Recurrence relation to find number of ways to cover $2×n$ chessboard with red and blue $2 \times 1$ tiles.

Question

Let a_n be the number of ways to cover a 2 x n chessboard using 2 x 1 red tiles and 2 x 1 blue tiles. Find a formula for a_n. Find a recurrence relation for a_n, with initial conditions.

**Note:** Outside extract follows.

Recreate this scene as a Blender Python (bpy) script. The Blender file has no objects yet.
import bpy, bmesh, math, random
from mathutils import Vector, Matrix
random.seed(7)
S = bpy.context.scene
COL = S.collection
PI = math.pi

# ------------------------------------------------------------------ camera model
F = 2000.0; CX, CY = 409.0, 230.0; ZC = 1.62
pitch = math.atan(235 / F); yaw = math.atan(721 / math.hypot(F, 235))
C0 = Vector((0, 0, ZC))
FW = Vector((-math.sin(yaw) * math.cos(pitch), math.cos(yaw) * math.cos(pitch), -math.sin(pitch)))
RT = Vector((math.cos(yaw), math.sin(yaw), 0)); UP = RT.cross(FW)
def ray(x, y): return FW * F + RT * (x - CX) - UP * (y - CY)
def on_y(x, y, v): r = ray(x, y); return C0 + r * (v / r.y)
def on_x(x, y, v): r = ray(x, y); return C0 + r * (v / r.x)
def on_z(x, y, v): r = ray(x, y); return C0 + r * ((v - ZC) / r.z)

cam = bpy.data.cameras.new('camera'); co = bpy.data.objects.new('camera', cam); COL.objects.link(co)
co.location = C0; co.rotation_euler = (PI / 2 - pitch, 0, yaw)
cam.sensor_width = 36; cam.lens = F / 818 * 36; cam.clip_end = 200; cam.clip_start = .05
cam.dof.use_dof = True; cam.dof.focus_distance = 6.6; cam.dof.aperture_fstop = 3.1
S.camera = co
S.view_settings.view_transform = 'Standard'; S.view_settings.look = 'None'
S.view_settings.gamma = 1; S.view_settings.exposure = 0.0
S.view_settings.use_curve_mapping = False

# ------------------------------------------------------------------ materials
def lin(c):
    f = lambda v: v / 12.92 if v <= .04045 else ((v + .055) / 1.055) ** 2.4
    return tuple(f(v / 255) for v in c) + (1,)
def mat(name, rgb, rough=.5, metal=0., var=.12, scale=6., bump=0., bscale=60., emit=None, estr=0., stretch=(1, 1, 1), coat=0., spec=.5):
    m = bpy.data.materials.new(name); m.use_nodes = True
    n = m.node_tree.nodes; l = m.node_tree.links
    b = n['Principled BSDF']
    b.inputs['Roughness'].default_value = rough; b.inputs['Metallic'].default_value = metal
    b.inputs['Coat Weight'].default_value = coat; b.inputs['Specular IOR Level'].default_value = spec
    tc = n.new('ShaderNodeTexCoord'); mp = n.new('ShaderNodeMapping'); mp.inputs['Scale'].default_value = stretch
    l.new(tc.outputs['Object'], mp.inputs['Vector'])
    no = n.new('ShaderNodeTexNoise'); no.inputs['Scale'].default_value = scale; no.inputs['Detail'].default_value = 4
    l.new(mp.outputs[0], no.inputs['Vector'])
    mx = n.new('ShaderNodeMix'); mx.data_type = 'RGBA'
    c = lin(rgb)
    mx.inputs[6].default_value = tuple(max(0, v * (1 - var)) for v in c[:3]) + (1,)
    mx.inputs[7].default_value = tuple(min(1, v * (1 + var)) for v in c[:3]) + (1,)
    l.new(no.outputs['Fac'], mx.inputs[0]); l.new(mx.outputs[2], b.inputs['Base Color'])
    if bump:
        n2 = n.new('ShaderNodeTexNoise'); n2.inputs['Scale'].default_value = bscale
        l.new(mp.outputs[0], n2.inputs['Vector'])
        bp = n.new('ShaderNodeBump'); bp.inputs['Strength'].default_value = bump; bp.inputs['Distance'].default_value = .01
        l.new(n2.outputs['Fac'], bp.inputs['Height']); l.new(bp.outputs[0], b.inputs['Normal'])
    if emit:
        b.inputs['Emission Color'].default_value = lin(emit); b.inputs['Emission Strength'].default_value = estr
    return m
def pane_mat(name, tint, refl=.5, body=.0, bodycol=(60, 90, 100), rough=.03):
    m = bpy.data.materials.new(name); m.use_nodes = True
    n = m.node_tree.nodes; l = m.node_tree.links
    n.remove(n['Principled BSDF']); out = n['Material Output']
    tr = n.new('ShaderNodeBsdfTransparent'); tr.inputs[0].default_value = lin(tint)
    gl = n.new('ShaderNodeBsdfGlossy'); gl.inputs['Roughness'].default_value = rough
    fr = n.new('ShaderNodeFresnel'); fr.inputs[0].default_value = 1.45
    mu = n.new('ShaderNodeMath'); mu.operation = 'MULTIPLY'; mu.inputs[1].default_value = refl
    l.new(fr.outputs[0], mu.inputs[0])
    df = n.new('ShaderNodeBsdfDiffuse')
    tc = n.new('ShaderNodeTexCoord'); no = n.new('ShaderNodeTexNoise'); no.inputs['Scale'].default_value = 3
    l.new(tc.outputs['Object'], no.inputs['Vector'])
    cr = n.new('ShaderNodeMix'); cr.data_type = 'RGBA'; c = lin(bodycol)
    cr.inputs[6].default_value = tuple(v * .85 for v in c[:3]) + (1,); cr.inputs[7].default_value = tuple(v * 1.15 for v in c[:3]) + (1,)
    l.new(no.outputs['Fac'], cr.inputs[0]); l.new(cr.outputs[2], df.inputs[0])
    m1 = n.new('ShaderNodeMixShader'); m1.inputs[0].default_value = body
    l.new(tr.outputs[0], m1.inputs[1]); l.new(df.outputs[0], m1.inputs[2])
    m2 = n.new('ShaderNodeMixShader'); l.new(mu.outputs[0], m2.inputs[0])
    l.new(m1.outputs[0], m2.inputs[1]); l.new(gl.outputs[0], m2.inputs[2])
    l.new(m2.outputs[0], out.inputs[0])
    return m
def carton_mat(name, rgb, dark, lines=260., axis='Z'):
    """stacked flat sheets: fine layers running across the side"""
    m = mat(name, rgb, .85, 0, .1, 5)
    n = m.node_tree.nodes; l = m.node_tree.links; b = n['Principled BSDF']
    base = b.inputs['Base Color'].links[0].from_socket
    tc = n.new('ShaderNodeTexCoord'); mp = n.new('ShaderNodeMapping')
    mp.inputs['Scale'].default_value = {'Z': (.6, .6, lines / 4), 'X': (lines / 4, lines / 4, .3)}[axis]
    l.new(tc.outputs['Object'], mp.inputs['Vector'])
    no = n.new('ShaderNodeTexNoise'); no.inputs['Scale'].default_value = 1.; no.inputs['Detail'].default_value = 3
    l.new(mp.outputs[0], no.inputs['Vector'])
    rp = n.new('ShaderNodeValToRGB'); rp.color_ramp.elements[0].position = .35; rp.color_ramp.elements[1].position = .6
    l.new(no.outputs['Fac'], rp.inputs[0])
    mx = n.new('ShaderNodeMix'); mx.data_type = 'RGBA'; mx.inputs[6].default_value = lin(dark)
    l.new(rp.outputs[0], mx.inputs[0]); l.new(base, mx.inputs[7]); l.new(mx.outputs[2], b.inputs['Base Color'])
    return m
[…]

Solution: given 2 x 1 red and blue tiles

If n =1 (2 x 1) then there are 2 ways to cover the chessboard. 1st: 1 red tile, 2nd 1 blue tile --> a₁ = 2

If n = 2 (2 x 2) then there are {r, r}, {b, b}, {r, b}, {b, r} --> a₂ = 4

If n = 3 (2 x 3) we have:

For red:

{r, r, r}, {r, b, r}, {r, r, b}, {b, r, r}

For blue:

{b, b, b}, {b, r, b}, {b, b, r}, {r, b, b}

--> a₃ = 8

If n = 4 ( 2 x 4) then

For red:

{r, r, r, r}, {r, b, r, r}, {r, r, b, r} {r, r, r, b}, {b, r, r, r}, {r, b, b, r}, {r, b, r, b},

For blue:

{b, b, b, b},{b, r, b, b}, {b, b, r, b} {b, b, b, r}, {r, b, b, b}, {b, r, r, b}, {b, r, b, r}.

--> a₄ = 14

At this point, I was unsure of my red and blue order. For example is {b, b, r} and {r ,b, b} the same thing? Am I overcounting the number of solutions for each a_n? Please help

Answer 1

Let $b_n$ be the number of tilings of $2 \times n$ with uncolored dominoes. Then \begin{align} b_1&=1\\ b_2&=2\\ b_n&=b_{n-1}+b_{n-2} &&\text{for $n\ge 3$} \end{align} which you can derive by conditioning on the last column. Note that $b_n$ satisfies the same recurrence as the Fibonacci numbers. Now $a_n = 2^n b_n$ because you have two choices for the color of each domino. So \begin{align} a_1&=2 b_1 = 2\\ a_2&=4 b_2 = 8\\ a_n&=2 a_{n-1} + 4 a_{n-2} &&\text{for $n\ge 3$} \end{align}

Answer 2

It’s clear that any time that you place a tile horizontally, you must pair it with another horizontal tile in the same two columns. Thus, any tiling consists of some combination of vertical tiles and pairs of horizontal tiles covering a $2\times 2$ square. If we look at just one row of such a tiling, it consists of $1\times 1$ and $1\times 2$ tiles covering a $1\times n$ board. It is well known that there are $F_{n+1}$ such tilings, where $F_n$ is the $n$-th Fibonacci number, and $F_0=0$. The other row will have the same sequence of $1\times 1$ and $1\times 2$ tiles, so ignoring color there are $F_{n+1}$ tilings of the $2\times n$ board with $1\times 2$ tiles. Any tiling of the $2\times n$ board by $1\times 2$ tiles uses $n$ tiles, each of which can be either red or blue, so there are $2^n$ combinations of colors and therefore $2^nF_n$ distinguishable tilings.